For over two decades the Anti-Ballistic Missile (ABM) Treaty has been an important diplomatic tool for managing the strategic nuclear arms competition. The Treaty was signed by the USA and the USSR and entered into force in 1972. Amended in a Protocol in 1974, it is now in force for the USA and for Russia as the legal successor to the USSR. It obligates them not to undertake to build a nation-wide defence system against strategic ballistic missile attack and severely limits the development and deployment of permitted missile defences. Among other provisions, it prohibits giving air-defence missiles, radars or launchers the technical capability to counter strategic ballistic missiles or from testing them in a strategic ABM mode.
Ballistic missile defence (BMD) reappeared on the arms control agenda in 1993: at issue was the Clinton Administration's proposal to permit the testing and deployment of new advanced-capability theatre missile defence (TMD), or anti-tactical ballistic missile (ATBM), systems designed to defend US allies and US armed forces operating overseas. Critics have argued that these systems would have significant capabilities to intercept strategic ballistic missiles and that allowing deployment would create a serious loophole in the ABM Treaty.
TMD systems are not formally subject to the Treaty, which limits only strategic ABM systems. However, the threshold between strategic and theatre ballistic missiles is not technically clear-cut and the characteristics of strategic and non-strategic defences overlap.

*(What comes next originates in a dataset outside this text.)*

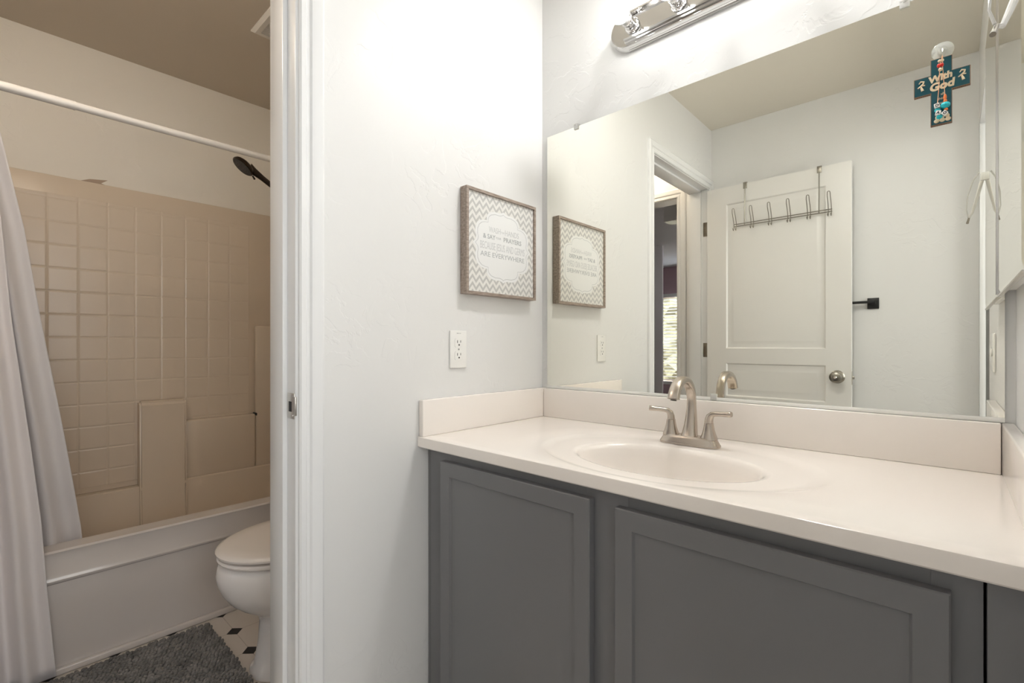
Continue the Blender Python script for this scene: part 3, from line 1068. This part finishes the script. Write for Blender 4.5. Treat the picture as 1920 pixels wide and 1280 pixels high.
tube(b, [(1.107, yc - .004, 1.6970), (1.1070, yc, 1.672), (1.1100, yc, 1.620), (1.1115, yc, 1.590), (1.1100, yc, 1.570)], .0007, 6)
obj('cord', b, 'string', CH)
def bead(x, z, r, m_, sz=1.0):
    b = BM(); sphere(b, (x, yc, z), r, 14, 1, 1, sz); obj('bead', b, m_, CH)
for x in (1.1010, 1.1060):
    bead(x, 1.6755, .0032, 'red', 1.4)
bead(1.1022, 1.6850, .0032, 'cream_wood'); bead(1.1062, 1.6850, .0032, 'cream_wood'); bead(1.1035, 1.6665, .0036, 'cream_wood')
bead(1.0990, 1.5810, .0054, 'turquoise', .8); bead(1.1020, 1.5665, .0054, 'turquoise', .9)
bead(1.1108, 1.6050, .0028, 'orange', 2.6); bead(1.1112, 1.5970, .0032, 'orange', 1.3)
bead(1.1112, 1.5880, .0084, 'turquoise', .80); bead(1.1122, 1.5790, .0036, 'orange', 1.0)
for x, z, l_, ro in ((1.0980, 1.5900, 'O', .15), (1.1000, 1.5740, 'A', -.25), (1.1102, 1.5705, 'O', .7)):
    b = BM(); box(b, -.0044, .0044, -.0044, .0044, -.0044, .0044, .0008)
    for v_ in b.verts:
        c, s = math.cos(ro), math.sin(ro)
        v_.co = Vector((x + v_.co.x * c - v_.co.z * s, yc - .0025 + v_.co.y, z + v_.co.x * s + v_.co.z * c))
    lb = obj('letter_bead', b, 'white_plastic', CH)
    c, s = math.cos(ro), math.sin(ro)
    b = BM(); text_mesh(b, l_, .0078, lambda u_, v_, w_: Vector((x + u_ * c - (v_ - .0028) * s, yc - .0070 - w_, z + u_ * s + (v_ - .0028) * c)), .0002, bold=.0002)
    obj('letter', b, 'bead_ink', lb, smooth=0)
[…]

In November 1993 the USA initiated discussions with Russia at the Standing Consultative Commission (SCC) seeking to establish a demarcation between theatre and strategic missile defence systems based on demonstrated technical performance parameters. These discussions had stalled by the end of 1994. The Clinton Administration announced in early 1995 that the USA would proceed with the testing of a sophisticated new long-range TMD system, despite objections that doing so would be a violation of the ABM Treaty.
Both US and Russian advanced-capability TMD programmes and the proposed allowances in the ABM Treaty seem excessive in comparison to avowed current threats or hypothetical future threats. Even if agreement is reached in the SCC on revising the ABM Treaty, the testing and deployment of the systems currently under development threaten to undermine the integrity of the Treaty as one of the cornerstones of the post-cold war strategic nuclear balance. They would reduce the prospects for further nuclear disarmament by the USA and Russia and compel the other nuclear weapon states to reconsider their strategic force modernization plans. In addition, they would threaten eventually to weaken the non-proliferation constraints among the non-nuclear weapon states.
New provisions for more intrusive verification methods and transparency could ensure ABM Treaty compliance in line with the post-cold war logic of TMD advocates. The ability of the USA and Russia to cooperate in the development of theatre anti-missile technologies would be a good test of the validity of their `strategic partnership'.